Published online by Cambridge University Press: 13 February 2024
CHAUCER PRESENTS HIS audience with many puzzles, but in addition to the puzzles he intends, we encounter many that are unintended, some of them the result of information simply left out because it was unnecessary for his fourteenth-century audience. Other puzzles arise from modern assumptions, misunderstandings, and mistranslations. Still others are the result of our unwillingness (or inability) to fault Chaucer himself for anything in his poetry that does not seem to make sense: Chaucer never makes a mistake. In this brief note, I will consider a number of these unintended puzzles, not with an eye to eliminating them, but in order to clarify our vision of a scene that has puzzled too many of us for too long.

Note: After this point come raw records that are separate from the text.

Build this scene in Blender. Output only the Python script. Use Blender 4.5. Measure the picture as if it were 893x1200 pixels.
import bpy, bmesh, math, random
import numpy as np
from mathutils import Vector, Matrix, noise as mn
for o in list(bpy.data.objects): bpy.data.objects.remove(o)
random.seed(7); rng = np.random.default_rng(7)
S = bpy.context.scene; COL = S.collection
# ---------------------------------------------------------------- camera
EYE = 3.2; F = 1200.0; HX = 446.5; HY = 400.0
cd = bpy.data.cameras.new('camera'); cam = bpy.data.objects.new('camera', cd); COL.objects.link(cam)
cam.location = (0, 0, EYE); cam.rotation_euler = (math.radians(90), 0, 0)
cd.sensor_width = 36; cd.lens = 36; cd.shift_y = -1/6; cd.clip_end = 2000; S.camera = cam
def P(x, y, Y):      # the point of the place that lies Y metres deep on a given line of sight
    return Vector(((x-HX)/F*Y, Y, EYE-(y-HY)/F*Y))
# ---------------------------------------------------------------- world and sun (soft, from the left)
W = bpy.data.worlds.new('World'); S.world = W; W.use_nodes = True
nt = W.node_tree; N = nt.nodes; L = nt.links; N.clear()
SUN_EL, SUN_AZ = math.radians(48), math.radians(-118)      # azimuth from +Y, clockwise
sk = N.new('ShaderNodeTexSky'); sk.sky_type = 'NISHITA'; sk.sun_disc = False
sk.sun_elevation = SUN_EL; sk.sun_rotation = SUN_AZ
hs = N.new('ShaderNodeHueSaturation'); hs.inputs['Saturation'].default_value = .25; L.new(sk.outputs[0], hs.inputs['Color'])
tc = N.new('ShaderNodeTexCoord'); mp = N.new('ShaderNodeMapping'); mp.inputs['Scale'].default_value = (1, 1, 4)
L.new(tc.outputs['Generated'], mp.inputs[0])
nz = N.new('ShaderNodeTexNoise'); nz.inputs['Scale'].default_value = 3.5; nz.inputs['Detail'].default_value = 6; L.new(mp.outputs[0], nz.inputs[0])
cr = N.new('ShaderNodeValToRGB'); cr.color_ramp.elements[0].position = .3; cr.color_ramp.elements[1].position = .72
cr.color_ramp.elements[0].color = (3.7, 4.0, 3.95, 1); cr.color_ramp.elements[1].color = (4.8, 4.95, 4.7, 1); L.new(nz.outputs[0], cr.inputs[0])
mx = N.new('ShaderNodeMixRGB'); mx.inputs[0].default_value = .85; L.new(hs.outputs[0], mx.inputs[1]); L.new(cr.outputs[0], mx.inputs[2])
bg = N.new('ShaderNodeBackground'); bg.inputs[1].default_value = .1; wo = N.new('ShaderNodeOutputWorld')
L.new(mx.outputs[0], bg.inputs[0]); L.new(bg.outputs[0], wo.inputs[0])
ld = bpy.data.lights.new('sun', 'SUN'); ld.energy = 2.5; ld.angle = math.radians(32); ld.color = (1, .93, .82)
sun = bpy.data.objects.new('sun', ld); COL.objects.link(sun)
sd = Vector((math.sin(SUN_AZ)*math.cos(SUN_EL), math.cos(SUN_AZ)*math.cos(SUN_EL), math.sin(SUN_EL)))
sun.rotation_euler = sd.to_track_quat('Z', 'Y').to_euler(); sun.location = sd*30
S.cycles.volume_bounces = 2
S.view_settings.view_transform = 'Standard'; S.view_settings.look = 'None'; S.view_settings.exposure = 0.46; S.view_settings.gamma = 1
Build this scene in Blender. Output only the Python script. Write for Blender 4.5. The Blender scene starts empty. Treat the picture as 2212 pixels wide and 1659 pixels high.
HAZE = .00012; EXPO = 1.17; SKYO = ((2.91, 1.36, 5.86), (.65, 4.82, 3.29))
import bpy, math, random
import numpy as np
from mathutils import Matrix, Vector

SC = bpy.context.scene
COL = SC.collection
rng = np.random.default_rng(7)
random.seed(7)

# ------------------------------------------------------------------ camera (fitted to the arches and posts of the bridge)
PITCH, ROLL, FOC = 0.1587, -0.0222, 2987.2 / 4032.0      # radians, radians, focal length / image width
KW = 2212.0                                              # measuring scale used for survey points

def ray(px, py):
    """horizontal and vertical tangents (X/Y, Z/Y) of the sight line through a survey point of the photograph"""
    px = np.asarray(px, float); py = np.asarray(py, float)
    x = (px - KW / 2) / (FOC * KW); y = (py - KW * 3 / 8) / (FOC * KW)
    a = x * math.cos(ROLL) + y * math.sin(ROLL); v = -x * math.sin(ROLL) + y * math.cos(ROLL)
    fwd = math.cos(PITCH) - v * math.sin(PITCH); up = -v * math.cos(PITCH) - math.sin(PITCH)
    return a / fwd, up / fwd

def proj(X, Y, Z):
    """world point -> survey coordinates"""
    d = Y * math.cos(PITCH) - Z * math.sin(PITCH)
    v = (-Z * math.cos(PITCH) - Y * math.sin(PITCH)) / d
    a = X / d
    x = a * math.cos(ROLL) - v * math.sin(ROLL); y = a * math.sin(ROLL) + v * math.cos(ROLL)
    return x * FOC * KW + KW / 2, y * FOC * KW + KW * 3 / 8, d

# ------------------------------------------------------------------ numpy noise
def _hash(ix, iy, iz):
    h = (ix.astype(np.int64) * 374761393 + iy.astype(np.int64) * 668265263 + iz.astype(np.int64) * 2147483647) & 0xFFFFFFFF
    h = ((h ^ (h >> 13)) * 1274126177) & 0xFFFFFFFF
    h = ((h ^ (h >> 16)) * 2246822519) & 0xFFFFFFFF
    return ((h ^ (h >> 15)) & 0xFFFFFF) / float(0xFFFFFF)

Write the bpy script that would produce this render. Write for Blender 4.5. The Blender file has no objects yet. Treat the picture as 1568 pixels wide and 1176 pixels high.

The floor plan of Pandarus's living quarters in book 3 of Chaucer's Troilus and Criseyde, and the subsequent placement of the two main actors of the plot on the night of their love's consummation, has been subject to more than one analysis, but so far the explanations presented have been unconvincing because they do not always square with what the text says (or doesn't say). This is not to say that there is some “key” to the questions that will open the door to some definite answers. Any attempt to present a reasonable hypothesis about what Pandarus is up to will involve some speculation. Chaucer is evidently not interested primarily in the clarity of Pandarus's presentation (3. 659–72), still less in any kind of realism, but rather in its effectiveness in aiding Pandarus to carry out his plan for serving his friend Troilus. Nor is Chaucer required to satisfy our expectations. The best a reader can do, then, is to use what we do know to throw some light on what we do not know, what we think we know, what we are not sure we know—while being cautious not to put undue weight on scattered details that might not bear it.
To begin with Pandarus himself, it would be useful to look at him from an angle not often reflected in the literature about the poem. Pandarus is a wealthy Trojan aristocrat and Pandarus's Troy is Chaucer's version of fourteenth-century London (or perhaps some other European city Chaucer had visited).